Yes, and FUN. An exhilarating challenge. And not just for the violins. For example, the woodwinds in "Nimbus 2000," what a thrill to see them do that live!

And then comes the best violin part in all Williams' work: "Schindler's List," which our concertmaster, Aimee Kreston, played beautifully.

Williams told the audience that upon seeing it for the first time, "Schindler's List" moved Williams so much that he didn't feel up to writing the film score. "I told Steven Spielberg, 'You have to find a better composer than me for this film. Steven said, 'John, I know.'

'But all of those composers are dead!'"

That's not just humility, it's wisdom from a composer who, without a doubt, stands on the shoulders of those composers.

I can remember a friend sneering that everything from Star Wars is "ripped off" from somewhere else, that it's all "derivative." I'll argue that ALL music is derivative, that none of us is the Maker of this music. As Rachel Barton Pine illustrated for us last week, not even Beethoven composed everything straight from his head; his compositions were a product of his environment. Even with music as novel as Schoenberg's: the man took a scrambled world and made scrambled music.

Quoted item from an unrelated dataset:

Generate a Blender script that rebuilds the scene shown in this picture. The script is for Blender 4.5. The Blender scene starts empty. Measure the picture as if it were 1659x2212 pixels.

You have to embrace your musical inheritance first (and he did) in order to push that hard against it.

What good are the great composers to us, dead? We have to bring music to life, whatever its source. The question is what do we make of this tremendous body of work called classical music? Do we lock it in a vault? Or do we make it relevant, build on it, and incorporate it into our world? That ability to commandeer the best of music, to make it his, and then to place it precisely in everyone's path at precisely the right moment, that is John Williams' brilliance.

Replies

September 15, 2008 at 05:48 PM · Very few conductors can communicate like that. What a gift.

September 15, 2008 at 08:09 PM · Whoa Maestro Niles... nine year old Star Wars Fan? Your in my age range! I'm glad time is more merciful too you than it has been for me! ;^)

September 15, 2008 at 08:10 PM · Whoops! I should have typed, "You're" not Your.

September 15, 2008 at 10:24 PM · Sounds like an interesting experience. One message in this for you kids, you youngsters, is to live where stuff be happenin'. There are lots of orchestras the size of Pasadena, only in locales where stuff ain't happenin'. That ain't where you want to be.

September 15, 2008 at 11:13 PM · Your description of Williams's conducting style reminds me a bit of Leon Fleisher's conducting style. The latter made so few and such small bodily movements, but he obviously had great rapport with his orchestra, and the music they made together sounded wonderful.

September 19, 2008 at 02:59 PM · Enjoyed reading this, Laurie! I've always been a big John Williams fan. Hearing Star Wars as a kid (and/or seeing the movie in the theatres) was a grand paradigm shift in my life. Took me years to realize it was the music, not the movie, that so stirred my soul. I'm very much a soundtrack kinda gal. (Love John Barry's music, as well.)